- Objective -
Reproduce all of the material word for word.

- Information shown -
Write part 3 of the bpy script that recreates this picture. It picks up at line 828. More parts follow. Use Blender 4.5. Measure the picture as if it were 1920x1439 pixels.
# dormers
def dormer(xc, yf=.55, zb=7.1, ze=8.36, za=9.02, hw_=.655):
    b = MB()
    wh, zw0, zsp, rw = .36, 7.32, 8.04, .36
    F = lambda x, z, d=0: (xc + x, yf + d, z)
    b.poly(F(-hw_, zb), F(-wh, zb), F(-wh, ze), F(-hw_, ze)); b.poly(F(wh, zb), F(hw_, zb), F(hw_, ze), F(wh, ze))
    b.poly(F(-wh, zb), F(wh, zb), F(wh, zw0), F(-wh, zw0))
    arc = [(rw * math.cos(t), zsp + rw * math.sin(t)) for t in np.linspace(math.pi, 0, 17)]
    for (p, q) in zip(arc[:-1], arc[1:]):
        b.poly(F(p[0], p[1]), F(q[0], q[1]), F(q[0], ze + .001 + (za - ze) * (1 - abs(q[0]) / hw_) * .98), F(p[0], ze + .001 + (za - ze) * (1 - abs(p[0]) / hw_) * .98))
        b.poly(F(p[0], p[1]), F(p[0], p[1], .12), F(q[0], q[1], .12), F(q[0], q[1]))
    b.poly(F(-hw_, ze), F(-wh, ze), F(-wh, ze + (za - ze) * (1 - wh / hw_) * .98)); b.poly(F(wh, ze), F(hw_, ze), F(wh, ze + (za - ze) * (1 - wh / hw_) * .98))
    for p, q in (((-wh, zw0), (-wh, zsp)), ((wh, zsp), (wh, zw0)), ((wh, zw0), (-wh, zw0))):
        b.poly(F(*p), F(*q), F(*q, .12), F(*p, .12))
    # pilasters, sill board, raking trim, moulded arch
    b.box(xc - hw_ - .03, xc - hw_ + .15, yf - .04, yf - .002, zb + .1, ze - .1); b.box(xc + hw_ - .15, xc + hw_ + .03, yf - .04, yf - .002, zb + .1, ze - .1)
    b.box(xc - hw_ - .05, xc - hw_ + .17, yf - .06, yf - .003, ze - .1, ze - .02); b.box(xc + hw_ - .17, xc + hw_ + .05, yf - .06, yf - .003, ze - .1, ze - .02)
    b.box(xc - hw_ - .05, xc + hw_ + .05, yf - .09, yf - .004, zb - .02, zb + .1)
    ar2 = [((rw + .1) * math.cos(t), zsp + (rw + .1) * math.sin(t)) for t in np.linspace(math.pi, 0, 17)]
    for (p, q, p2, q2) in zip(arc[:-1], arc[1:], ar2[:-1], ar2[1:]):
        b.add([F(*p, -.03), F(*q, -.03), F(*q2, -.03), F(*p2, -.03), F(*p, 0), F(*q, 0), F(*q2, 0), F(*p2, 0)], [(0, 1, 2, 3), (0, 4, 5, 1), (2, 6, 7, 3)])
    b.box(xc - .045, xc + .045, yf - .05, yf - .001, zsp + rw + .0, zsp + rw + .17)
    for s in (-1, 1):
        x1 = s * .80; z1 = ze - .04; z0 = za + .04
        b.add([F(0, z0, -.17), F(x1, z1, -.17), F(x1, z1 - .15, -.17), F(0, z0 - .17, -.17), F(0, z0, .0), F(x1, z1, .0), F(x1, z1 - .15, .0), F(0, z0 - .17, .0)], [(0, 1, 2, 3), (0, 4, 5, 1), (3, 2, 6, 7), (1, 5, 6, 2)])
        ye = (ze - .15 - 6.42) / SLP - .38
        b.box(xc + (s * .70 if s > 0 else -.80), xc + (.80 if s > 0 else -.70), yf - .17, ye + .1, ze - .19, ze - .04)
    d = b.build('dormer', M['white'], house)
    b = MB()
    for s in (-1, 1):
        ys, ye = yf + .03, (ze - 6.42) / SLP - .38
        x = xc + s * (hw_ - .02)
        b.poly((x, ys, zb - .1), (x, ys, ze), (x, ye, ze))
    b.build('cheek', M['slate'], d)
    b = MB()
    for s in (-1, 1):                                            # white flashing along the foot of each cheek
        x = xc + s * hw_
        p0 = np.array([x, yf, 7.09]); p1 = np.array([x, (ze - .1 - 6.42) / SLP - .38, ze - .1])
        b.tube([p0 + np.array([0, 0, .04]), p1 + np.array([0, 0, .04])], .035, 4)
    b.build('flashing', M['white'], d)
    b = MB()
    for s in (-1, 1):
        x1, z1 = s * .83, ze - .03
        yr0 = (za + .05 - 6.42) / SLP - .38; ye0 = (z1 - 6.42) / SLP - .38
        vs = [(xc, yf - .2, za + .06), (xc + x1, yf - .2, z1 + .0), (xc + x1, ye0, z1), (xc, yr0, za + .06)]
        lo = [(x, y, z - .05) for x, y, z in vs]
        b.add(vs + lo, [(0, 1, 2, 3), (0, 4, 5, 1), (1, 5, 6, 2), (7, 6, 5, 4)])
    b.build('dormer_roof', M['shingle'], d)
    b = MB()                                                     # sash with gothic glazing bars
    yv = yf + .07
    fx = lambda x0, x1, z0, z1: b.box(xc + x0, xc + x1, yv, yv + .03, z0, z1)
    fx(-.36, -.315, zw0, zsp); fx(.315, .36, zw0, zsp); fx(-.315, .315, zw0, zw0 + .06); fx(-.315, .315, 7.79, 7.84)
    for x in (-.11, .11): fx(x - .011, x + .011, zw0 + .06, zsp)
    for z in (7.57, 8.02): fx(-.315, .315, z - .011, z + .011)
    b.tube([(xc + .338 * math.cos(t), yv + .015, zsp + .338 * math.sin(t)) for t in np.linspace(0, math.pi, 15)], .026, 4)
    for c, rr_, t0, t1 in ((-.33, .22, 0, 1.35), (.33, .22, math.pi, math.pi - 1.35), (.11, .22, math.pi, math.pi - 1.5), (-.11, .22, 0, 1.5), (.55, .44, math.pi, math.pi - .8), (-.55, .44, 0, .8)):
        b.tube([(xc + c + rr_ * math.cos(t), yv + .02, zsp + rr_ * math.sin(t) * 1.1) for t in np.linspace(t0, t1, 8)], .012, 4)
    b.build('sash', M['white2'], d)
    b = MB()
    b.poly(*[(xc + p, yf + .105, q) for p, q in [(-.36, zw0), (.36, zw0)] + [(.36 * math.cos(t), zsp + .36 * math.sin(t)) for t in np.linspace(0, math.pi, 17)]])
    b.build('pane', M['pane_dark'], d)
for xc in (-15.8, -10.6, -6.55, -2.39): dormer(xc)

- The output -
Write part 3 of the bpy script that recreates this picture. It picks up at line 828. More parts follow. Use Blender 4.5. Measure the picture as if it were 1920x1439 pixels.
# dormers
def dormer(xc, yf=.55, zb=7.1, ze=8.36, za=9.02, hw_=.655):
    b = MB()
    wh, zw0, zsp, rw = .36, 7.32, 8.04, .36
    F = lambda x, z, d=0: (xc + x, yf + d, z)
    b.poly(F(-hw_, zb), F(-wh, zb), F(-wh, ze), F(-hw_, ze)); b.poly(F(wh, zb), F(hw_, zb), F(hw_, ze), F(wh, ze))
    b.poly(F(-wh, zb), F(wh, zb), F(wh, zw0), F(-wh, zw0))
    arc = [(rw * math.cos(t), zsp + rw * math.sin(t)) for t in np.linspace(math.pi, 0, 17)]
    for (p, q) in zip(arc[:-1], arc[1:]):
        b.poly(F(p[0], p[1]), F(q[0], q[1]), F(q[0], ze + .001 + (za - ze) * (1 - abs(q[0]) / hw_) * .98), F(p[0], ze + .001 + (za - ze) * (1 - abs(p[0]) / hw_) * .98))
        b.poly(F(p[0], p[1]), F(p[0], p[1], .12), F(q[0], q[1], .12), F(q[0], q[1]))
    b.poly(F(-hw_, ze), F(-wh, ze), F(-wh, ze + (za - ze) * (1 - wh / hw_) * .98)); b.poly(F(wh, ze), F(hw_, ze), F(wh, ze + (za - ze) * (1 - wh / hw_) * .98))
    for p, q in (((-wh, zw0), (-wh, zsp)), ((wh, zsp), (wh, zw0)), ((wh, zw0), (-wh, zw0))):
        b.poly(F(*p), F(*q), F(*q, .12), F(*p, .12))
    # pilasters, sill board, raking trim, moulded arch
    b.box(xc - hw_ - .03, xc - hw_ + .15, yf - .04, yf - .002, zb + .1, ze - .1); b.box(xc + hw_ - .15, xc + hw_ + .03, yf - .04, yf - .002, zb + .1, ze - .1)
    b.box(xc - hw_ - .05, xc - hw_ + .17, yf - .06, yf - .003, ze - .1, ze - .02); b.box(xc + hw_ - .17, xc + hw_ + .05, yf - .06, yf - .003, ze - .1, ze - .02)
    b.box(xc - hw_ - .05, xc + hw_ + .05, yf - .09, yf - .004, zb - .02, zb + .1)
    ar2 = [((rw + .1) * math.cos(t), zsp + (rw + .1) * math.sin(t)) for t in np.linspace(math.pi, 0, 17)]
    for (p, q, p2, q2) in zip(arc[:-1], arc[1:], ar2[:-1], ar2[1:]):
        b.add([F(*p, -.03), F(*q, -.03), F(*q2, -.03), F(*p2, -.03), F(*p, 0), F(*q, 0), F(*q2, 0), F(*p2, 0)], [(0, 1, 2, 3), (0, 4, 5, 1), (2, 6, 7, 3)])
    b.box(xc - .045, xc + .045, yf - .05, yf - .001, zsp + rw + .0, zsp + rw + .17)
    for s in (-1, 1):
        x1 = s * .80; z1 = ze - .04; z0 = za + .04
        b.add([F(0, z0, -.17), F(x1, z1, -.17), F(x1, z1 - .15, -.17), F(0, z0 - .17, -.17), F(0, z0, .0), F(x1, z1, .0), F(x1, z1 - .15, .0), F(0, z0 - .17, .0)], [(0, 1, 2, 3), (0, 4, 5, 1), (3, 2, 6, 7), (1, 5, 6, 2)])
        ye = (ze - .15 - 6.42) / SLP - .38
        b.box(xc + (s * .70 if s > 0 else -.80), xc + (.80 if s > 0 else -.70), yf - .17, ye + .1, ze - .19, ze - .04)
    d = b.build('dormer', M['white'], house)
    b = MB()
    for s in (-1, 1):
        ys, ye = yf + .03, (ze - 6.42) / SLP - .38
        x = xc + s * (hw_ - .02)
        b.poly((x, ys, zb - .1), (x, ys, ze), (x, ye, ze))
    b.build('cheek', M['slate'], d)
    b = MB()
    for s in (-1, 1):                                            # white flashing along the foot of each cheek
        x = xc + s * hw_
        p0 = np.array([x, yf, 7.09]); p1 = np.array([x, (ze - .1 - 6.42) / SLP - .38, ze - .1])
        b.tube([p0 + np.array([0, 0, .04]), p1 + np.array([0, 0, .04])], .035, 4)
    b.build('flashing', M['white'], d)
    b = MB()
    for s in (-1, 1):
        x1, z1 = s * .83, ze - .03
        yr0 = (za + .05 - 6.42) / SLP - .38; ye0 = (z1 - 6.42) / SLP - .38
        vs = [(xc, yf - .2, za + .06), (xc + x1, yf - .2, z1 + .0), (xc + x1, ye0, z1), (xc, yr0, za + .06)]
        lo = [(x, y, z - .05) for x, y, z in vs]
        b.add(vs + lo, [(0, 1, 2, 3), (0, 4, 5, 1), (1, 5, 6, 2), (7, 6, 5, 4)])
    b.build('dormer_roof', M['shingle'], d)
    b = MB()                                                     # sash with gothic glazing bars
    yv = yf + .07
    fx = lambda x0, x1, z0, z1: b.box(xc + x0, xc + x1, yv, yv + .03, z0, z1)
    fx(-.36, -.315, zw0, zsp); fx(.315, .36, zw0, zsp); fx(-.315, .315, zw0, zw0 + .06); fx(-.315, .315, 7.79, 7.84)
    for x in (-.11, .11): fx(x - .011, x + .011, zw0 + .06, zsp)
    for z in (7.57, 8.02): fx(-.315, .315, z - .011, z + .011)
    b.tube([(xc + .338 * math.cos(t), yv + .015, zsp + .338 * math.sin(t)) for t in np.linspace(0, math.pi, 15)], .026, 4)
    for c, rr_, t0, t1 in ((-.33, .22, 0, 1.35), (.33, .22, math.pi, math.pi - 1.35), (.11, .22, math.pi, math.pi - 1.5), (-.11, .22, 0, 1.5), (.55, .44, math.pi, math.pi - .8), (-.55, .44, 0, .8)):
        b.tube([(xc + c + rr_ * math.cos(t), yv + .02, zsp + rr_ * math.sin(t) * 1.1) for t in np.linspace(t0, t1, 8)], .012, 4)
    b.build('sash', M['white2'], d)
    b = MB()
    b.poly(*[(xc + p, yf + .105, q) for p, q in [(-.36, zw0), (.36, zw0)] + [(.36 * math.cos(t), zsp + .36 * math.sin(t)) for t in np.linspace(0, math.pi, 17)]])
    b.build('pane', M['pane_dark'], d)
for xc in (-15.8, -10.6, -6.55, -2.39): dormer(xc)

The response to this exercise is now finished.